Jesień dla działaczy lewicy zapowiada się gorąco. Sejmowa komisja śledcza ds. Olewnika zacznie przesłuchania polityków, którzy w czasie, gdy doszło do uprowadzenia i zamordowania Krzysztofa Olewnika, nadzorowali policję i prokuraturę. Czyli właśnie członków SLD.
– Gdyby nie błędy, jakie popełniono w tym okresie, młody Olewnik prawdopodobnie by żył – mówi „Rz” jeden z członków komisji.
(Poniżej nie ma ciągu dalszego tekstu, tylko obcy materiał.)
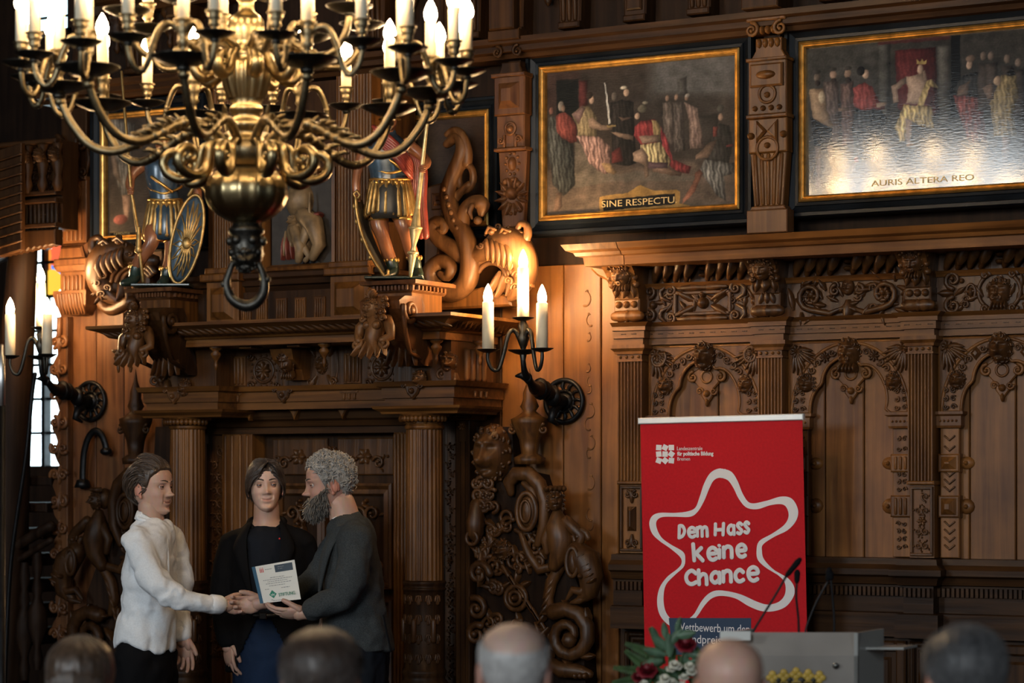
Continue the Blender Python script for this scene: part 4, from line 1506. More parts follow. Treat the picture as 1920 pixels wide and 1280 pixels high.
# --- mantel cornice
cz1, cz0 = PZ(594, .70), PZ(641, .60)
h = cz1 - cz0
cxl, cxr = wx(160, .7) + .15, wx(845, .7) - .15
cpath = [(cxl, -.02), (cxl, -.55), (cxr, -.55), (cxr, -.02)]
mb = MB().sweep([(-.4, cz0), (0, cz0), (0, cz0 + h * .3), (.015, cz0 + h * .34), (.022, cz0 + h * .42), (.05, cz0 + h * .46), (.075, cz0 + h * .6), (.115, cz0 + h * .76), (.13, cz0 + h * .8), (.15, cz0 + h * .86), (.15, cz0 + h), (-.4, cz0 + h)], cpath)
cornice = mb.build('cornice', M['oakx'], portal)
MB().box(cxl - .1, cxr + .1, -.64, .0, cz1 - .02, cz1 + .004).build('mantel_top', M['oakdx'], portal)
mb = MB()                 # leaf carving on the cyma
n = 44
for k in range(n):
 X = cxl - .08 + (cxr - cxl + .16) * (k + .5) / n
 mb.tube([(X - .03, -.655, cz0 + h * .76), (X - .005, -.625, cz0 + h * .6), (X + .03, -.592, cz0 + h * .48)], [.004, .014, .006], 6)
for k in range(12):
 Y = -.08 - .5 * k / 12
 mb.tube([(cxr + .105, Y - .02, cz0 + h * .76), (cxr + .075, Y, cz0 + h * .6), (cxr + .045, Y + .02, cz0 + h * .48)], [.004, .014, .006], 6)
mb.build('leaf_moulding', M['carve'], cornice, kind='stuff')
# --- entablature: frieze and architrave breaking forward over the columns
om, orr = .30, .46
e = [wx(275, orr), wx(408, orr), wx(722, orr), wx(850, orr)]
epath = [(e[0], -.02), (e[0], -orr), (e[1], -orr), (e[1], -om), (e[2], -om), (e[2], -orr), (e[3], -orr), (e[3], -.02)]
az1, az0 = PZ(722, om), PZ(766, om)
h = az1 - az0
MB().sweep([(-.28, az0), (-.0, az0), (0, az0 + h * .3), (.012, az0 + h * .33), (.012, az0 + h * .74), (.03, az0 + h * .8), (.04, az0 + h), (-.28, az0 + h)], epath).build('architrave', M['oakx'], portal)
MB().sweep([(-.28, az1), (-.03, az1), (-.03, cz0), (-.28, cz0)], epath).build('frieze', M['carve'], portal)
MB().box(e[0] + .04, e[3] - .04, -.255, -.01, az0 + .01, cz0).build('frieze_core', M['walnut'], portal)
for a, b in ((e[0] - .02, e[1] + .02), (e[2] - .02, e[3] + .02)):
 MB().sweep([(-.25, az0 - .036), (0, az0 - .036), (.005, az0 - .026), (.03, az0 - .012), (.035, az0), (-.25, az0)], [(a, -.1), (a, -orr), (b, -orr), (b, -.1)]).build('abacus_slab', M['oakx'], portal)
# guttae and little knobs
for px in (440, 658):
 mb = MB()
 X = wx(px, om)
 mb.box(X - .05, X + .05, -om - .02, -om, az0 + h * .66, az0 + h * .72)
 for q in (-1, 0, 1):
  mb.lathe([(.002, -.03), (.009, -.026), (.006, -.015), (.01, 0)], (X + q * .03, -om - .016, az0 + h * .62), 8)
 mb.build('guttae', M['carvel'], portal, kind='stuff')
mb = MB()
for q in (-1, 0, 1):
 mb.lathe([(.002, -.03), (.009, -.026), (.006, -.015), (.01, 0)], (e[3] + .016, -.24 + q * .05, az0 + h * .62), 8)
mb.build('guttae', M['carvel'], portal, kind='stuff')
for px, oo in ((535, om), (778, orr), (330, orr)):
 X = wx(px, oo)
 mb = MB().ext([(X - .05, az1 - .002), (X + .05, az1 - .002), (X + .03, az0 + h * .5), (X, az0 + h * .25), (X - .03, az0 + h * .5)], -oo, -oo - .028, .008)
 mb.boss(X, az0 + h * .6, .014, .02, -oo - .028)
 for s in (-1, 1):
  mb.scroll(X + s * .045, az1 - .02, .014, 1.2, 0, -s, .005, .02, -oo - .01)
 mb.build('console_tail', M['carve'], portal)


def reeds(X, z0, z1, y, n=4, pitch=.022, name='triglyph'):
 mb = MB()
 mb.box(X - pitch * n / 2 - .006, X + pitch * n / 2 + .006, y - .012, y, z0, z1, .003)
 for q in range(n):
  x = X + (q - (n - 1) / 2) * pitch
  mb.tube([(x, y - .014, z0 + .012), (x, y - .014, z1 - .012)], pitch * .36, 8)
 return mb.build(name, M['oak'], portal)


fy = -(om - .03)
zf0, zf1 = az1 + .006, cz0 - .015
zfm = (zf0 + zf1) / 2 - .01
for px in (440, 656):
 reeds(wx(px, om), zf0, zf1 - .02, fy)
mb = MB()
for q in range(4):
 mb.tube([(e[3] - .024, -.15 - q * .05, zf0 + .01), (e[3] - .024, -.15 - q * .05, zf1 - .03)], .018, 8)
mb.build('triglyph', M['carvel'], portal)
for k, px in enumerate((488, 710)):
 X = wx(px, om)
 mb = MB()
 mb.ring(X, zfm, .058, .008, fy, 20).rosette(X, zfm, .045, 8, .02, fy)
 for q in range(14):
  a = q * 2 * pi / 14
  mb.boss(X + .074 * cos(a), zfm + .074 * sin(a), .007, .01, fy, 6)
 for s in (-1, 1):
  for t in (-1, 1):
   mb.scroll(X + s * .075, zfm + t * .07, .02, 1.2, 0, s * t, .006, .01, fy)
 mb.build('rosette_panel', M['carve'], portal)
for k, px in enumerate((390, 598)):
 X = wx(px, om)
 mb = MB().mask(X, zfm + .02, .06, .09, .05, fy, 'lion' if k else 'plain', k)
 for s in (-1, 1):
  mb.leaf(X + s * .04, zfm + .06, pi / 2 - s * .5, .07, .03, .02, fy)
  mb.leaf(X + s * .03, zfm - .03, -pi / 2 + s * .6, .08, .04, .02, fy, 2)
  mb.scroll(X + s * .065, zfm - .06, .022, 1.2, 0, s, .007, .01, fy)
  mb.line([(X + s * .085, zfm + .09), (X + s * .09, zfm), (X + s * .07, zfm - .09)], .006, fy)
 mb.build('beast_head_panel', M['carve'], portal)
# central mask console
X = wx(535, om + .1)
mb = MB()
pr = [(fy, zf0 + .02), (fy - .05, zf0 + .02), (fy - .07, zf0 + .07), (fy - .15, zf1 - .05), (fy - .17, zf1), (fy, zf1)]
L = [[(X + s * (.05 + .012 * (z - zf0) / .15), y, z) for y, z in pr] for s in (-1, 1)]
n = len(pr)
mb.add(L[0] + L[1], [tuple(range(n)), tuple(range(2 * n - 1, n - 1, -1))] + [(q, (q + 1) % n, n + (q + 1) % n, n + q) for q in range(n)], False)
br = mb.build('mask_console', M['oak'], portal)
MB().at((X, fy - .12, zfm + .035), rx=.45).mask(0, 0, .085, .12, .05, 0, 'man', 9).build('carved_mask', M['carve'], br)
# lion heads at the breaks of the frieze
for px, oo in ((838, orr - .05), (300, orr)):
 X = wx(px, oo)
 mb = MB()
 mb.at((X, -oo + .02, zfm + .01), rz=.35)
 mb.mask(0, 0, .085, .11, .09, 0, 'lion', 5)
 mb.scroll(-.03, -.06, .03, 1.2, 0, 1, .01, .03, 0)
 mb.leaf(.03, -.05, -pi / 2, .07, .05, .04, 0, 2)
 mb.build('lion_head', M['carve'], portal)
for k, (px, yy) in enumerate(((608, 640), (735, 640), (818, 640), (222, 645), (245, 648), (405, 648), (900, 632))):
 oo = .5 if px < 850 else .28
 X = wx(px, oo)
 MB().lathe([(0, -.115), (.006, -.11), (.01, -.09), (.006, -.075), (.014, -.06), (.024, -.045), (.026, -.035), (.014, -.022), (.03, -.012), (.034, 0), (0, 0)], (X, -oo, cz0 + .002), 12).build('drop_finial', M['oak'], portal)
for px in (470, 560, 690):
 X = wx(px, .45)
 MB().box(X - .035, X + .035, -.5, -.4, cz0 - .012, cz0, .004).build('soffit_block', M['oak'], portal)

# --- columns
for k, px in enumerate((352, 796)):
 oc = .36
 X = wx(px, oc)

 def Z(y):
  return wz(px, y, oc)
 R = .088
 zt = az0 - .036
 col = thing_col = MB()
 za, zb2, zr, zd0 = Z(803), Z(1088), Z(1106), Z(1252)
 col.lathe([(R * .97, za), (R * 1.0, (za + zb2) / 2), (R * 1.02, zb2)], (X, -oc, 0), 96, flute=(24, .10))
 sh = col.build('column', M['oak'], portal)
 c2 = MB()
 c2.lathe([(R * .97, za - .006), (R * 1.05, za), (R * 1.05, za + .012), (R * .99, za + .014), (R * .99, za + .05), (R * 1.06, za + .052), (R * 1.08, za + .06), (R * 1.3, zt - .012), (R * 1.34, zt)], (X, -oc, 0), 40)
 for q in range(18):
  a = pi + pi * (q - 1) / 16
  c2.ell((X + R * 1.23 * cos(a), -oc + R * 1.23 * sin(a), zt - .022), (.014, .014, .016), 7, 5)
  if q % 3 == 0:
   c2.ell((X + R * 1.0 * cos(a), -oc + R * 1.0 * sin(a), za + .032), (.012, .012, .012), 7, 5)
 c2.build('capital', M['oak'], sh)
 c3 = MB()
 c3.lathe([(R * 1.02, zb2 + .002), (R * 1.12, zb2), (R * 1.16, zb2 - .01), (R * 1.1, zb2 - .02), (R * 1.06, zb2 - .03), (R * 1.12, zr + .012), (R * 1.16, zr + .004), (R * 1.1, zr), (R * 1.06, zr - .01), (R * 1.06, zd0), (R * 1.14, zd0 - .006), (R * 1.18, zd0 - .02), (R * 1.12, zd0 - .035), (R * 1.1, zd0 - .05), (R * 1.3, zd0 - .07), (R * 1.34, zd0 - .09), (R * 1.3, zd0 - .11)], (X, -oc, 0), 40)
 c3.build('carved_drum', M['oakd'], sh)
 c4 = MB()
 Rd = R * 1.065
 Hd = zr - zd0
 for q in range(6):
  am = pi * 1.5 + (q - 2.5) * .5
  for j in range(4):
   for s in (-1, 1):
    zz = zd0 + Hd * (.12 + .25 * j)
    pts = []
    for t in np.linspace(0, 1, 9):
     an = t * 7.2
     rr = .03 * (1 - .75 * t)
     a = am + s * (.12 + rr * cos(an) * 3.4 / 1.0 - .08)
     pts.append((X + Rd * cos(a), -oc + Rd * sin(a), zz + rr * sin(an) * 1.1))
    c4.tube(pts, np.linspace(.006, .003, 9), 5)
  if q % 2 == 0:
   a = am + .25
   c4.tube([(X + Rd * cos(a), -oc + Rd * sin(a), zd0 + Hd * .36), (X + Rd * cos(a), -oc + Rd * sin(a), zd0 + Hd * .62)], .014, 7)
 c4.build('drum_carving', M['carve'], sh, kind='stuff')
 MB().box(X - R * 1.45, X + R * 1.45, -oc - R * 1.45, -oc + R * 1.45, 0, zd0 - .11, .01).build('column_pedestal', M['oakd'], sh)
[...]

Krzysztofa Olewnika uprowadzono w październiku 2001 roku. Mężczyzna, mimo przekazania przez rodzinę żądanego przez porywaczy okupu, został zamordowany 5 września 2003 roku.
W kwietniu 2008 roku Włodzimierz Olewnik na posiedzeniu Sejmowej Komisji Sprawiedliwości i Praw Człowieka oskarżał polityków SLD. Mówił, że to błędy popełnione za rządów Leszka Millera doprowadziły do śmierci jego syna.
– To była celowa robota ówczesnego aparatu rządzącego. Stosowaliście ubeckie metody szkalowania ludzi. Mówiono o moim synu, że sam się uprowadził – przypominał.